La CGAS pense que le canton doit faire un lobbying particulier et visible auprès des autorités et services fédéraux pour obtenir des moyens et budgets complémentaires vu les particularités cantonale.

Pour disposer d’une vision d’ensemble du dispositif de formation continue

8. Mise à disposition des partenaires sociaux et des acteurs de la formation d’un panorama complet et transparent des financements de la formation continue

-  La complexité du dispositif de formation continue à Genève et les multiples sources de son financement font qu’il n’existe ni « bilan consolidé » des sommes investies ni suivi complet de leur utilisation. La seule vison d’ensemble disponible à ce jour date de 2000 (Le paysage de la formation continue à Genève) et demeure une estimation lacunaire. Cette information est indispensable pour pouvoir piloter intelligemment la politique cantonale de formation continue et mieux l’évaluer (recommandation No 10 du rapport 2010 de la CEPP sur le chèque annuel de formation).
Par souci de transparence et de saine gestion de ces fonds, la CGAS demande à l’Etat de produire un panorama complet des financements de la formation continue à Genève et de leurs bénéficiaires.

9. Information précise sur le budget et l’utilisation des mesures du marché du travail (MMT) à Genève

-  La source de financement de la formation continue probablement la plus importante à Genève (47,6 millions en 2011) est celle que la Confédération attribue au canton pour les mesures du marché du travail (MMT) à l’intention des personnes au chômage.
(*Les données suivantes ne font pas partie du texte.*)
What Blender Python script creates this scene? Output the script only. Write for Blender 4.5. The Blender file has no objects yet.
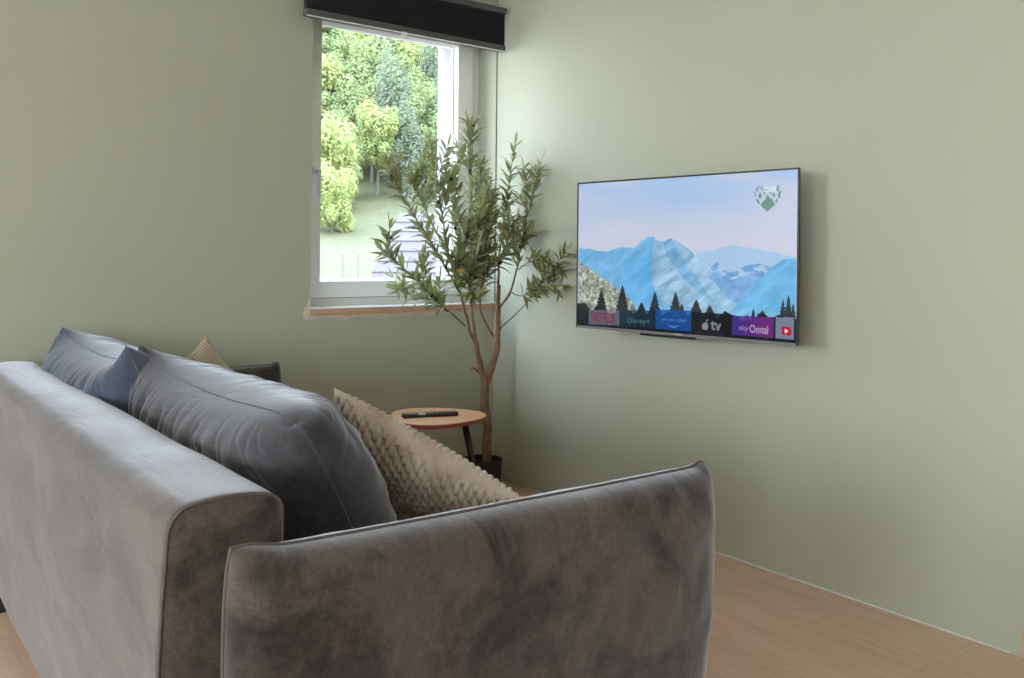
import bpy, bmesh, math, random
import numpy as np
from mathutils import Vector, Matrix, noise

S = bpy.context.scene
COL = S.collection
random.seed(7)
rng = np.random.default_rng(7)

# ------------------------------------------------------------------ camera
F_PX, CX, CY = 890.0, 512.0, 256.0
YAW, ROLL = math.radians(37.6), 0.0100
EYE = Vector((0, 0, 1.25))
FW = Vector((math.sin(YAW), math.cos(YAW), 0))
RT = Vector((math.cos(YAW), -math.sin(YAW), 0))
UP = Vector((0, 0, 1))
XA = RT * math.cos(ROLL) + UP * math.sin(ROLL)
YA = UP * math.cos(ROLL) - RT * math.sin(ROLL)
cam_d = bpy.data.cameras.new('camera')
cam_d.sensor_width = 36
cam_d.lens = 36 * F_PX / 1024
cam_d.shift_y = -(339 - CY) / 1024
cam_d.clip_start = 0.05
cam_d.clip_end = 600
cam = bpy.data.objects.new('camera', cam_d)
COL.objects.link(cam)
M4 = Matrix.Identity(4)
for i in range(3):
    M4[i][0], M4[i][1], M4[i][2], M4[i][3] = XA[i], YA[i], -FW[i], EYE[i]
cam.matrix_world = M4
S.camera = cam


def ray(px, py):
    return FW + XA * ((px - CX) / F_PX) + YA * ((CY - py) / F_PX)


def at_y(px, py, y):
    d = ray(px, py)
    return EYE + d * (y / d.y)


def at_x(px, py, x):
    d = ray(px, py)
    return EYE + d * (x / d.x)


def at_z(px, py, z):
    d = ray(px, py)
    return EYE + d * ((z - EYE.z) / d.z)


# ------------------------------------------------------------------ world, light, exposure
W = bpy.data.worlds.new('sky')
S.world = W
W.use_nodes = True
nt = W.node_tree
nt.nodes.clear()
wo = nt.nodes.new('ShaderNodeOutputWorld')
bg = nt.nodes.new('ShaderNodeBackground')
tc = nt.nodes.new('ShaderNodeTexCoord')
sp = nt.nodes.new('ShaderNodeSeparateXYZ')
cr = nt.nodes.new('ShaderNodeValToRGB')
cr.color_ramp.elements[0].position = 0.0
cr.color_ramp.elements[0].color = (0.95, 0.98, 1.0, 1)
cr.color_ramp.elements[1].position = 0.7
cr.color_ramp.elements[1].color = (0.62, 0.80, 1.0, 1)
nt.links.new(tc.outputs['Generated'], sp.inputs[0])
nt.links.new(sp.outputs['Z'], cr.inputs[0])
nt.links.new(cr.outputs[0], bg.inputs[0])
# overcast sky: three times brighter overhead than at the horizon
mr = nt.nodes.new('ShaderNodeMapRange')
mr.inputs['From Min'].default_value = 0.0
mr.inputs['From Max'].default_value = 1.0
mr.inputs['To Min'].default_value = 8.5
mr.inputs['To Max'].default_value = 20.0
nt.links.new(sp.outputs['Z'], mr.inputs['Value'])
nt.links.new(mr.outputs[0], bg.inputs[1])
nt.links.new(bg.outputs[0], wo.inputs[0])

SUN = bpy.data.lights.new('sun', 'SUN')
SUN.energy = 2.0
SUN.angle = math.radians(3)
SUN.color = (1, 0.95, 0.85)
so = bpy.data.objects.new('sun', SUN)
COL.objects.link(so)
so.rotation_euler = Vector((0.55, -0.42, 0.72)).to_track_quat('Z', 'Y').to_euler()


def area(name, loc, direction, w, h, energy, color, portal=False):
    l = bpy.data.lights.new(name, 'AREA')
    l.shape = 'RECTANGLE'
    l.size, l.size_y = w, h
    l.energy = energy
    l.color = color
    if portal:
        l.cycles.is_portal = True
    o = bpy.data.objects.new(name, l)
    COL.objects.link(o)
    o.location = loc
    o.rotation_euler = Vector(direction).to_track_quat('-Z', 'Y').to_euler()
    return o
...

Or, selon une étude récente de l’OFS (2010), il n’existe pas d’information précise et détaillée sur ces sommes et leur utilisation. Il en est de même à Genève. Il est pourtant important de disposer de ces informations pour pouvoir apprécier et orienter la pertinence et la qualité des prestations offertes aux personnes à la recherche d’un emploi.

La CGAS demande donc que l’OCE fournisse des informations précises et détaillées sur le budget et l’utilisation des MMT à Genève. Elle demande de plus qu’une instance tripartite (commission ad’hoc, rattachée au CSME ?) considère le détail des MMT et soit associée aux décisions budgétaires.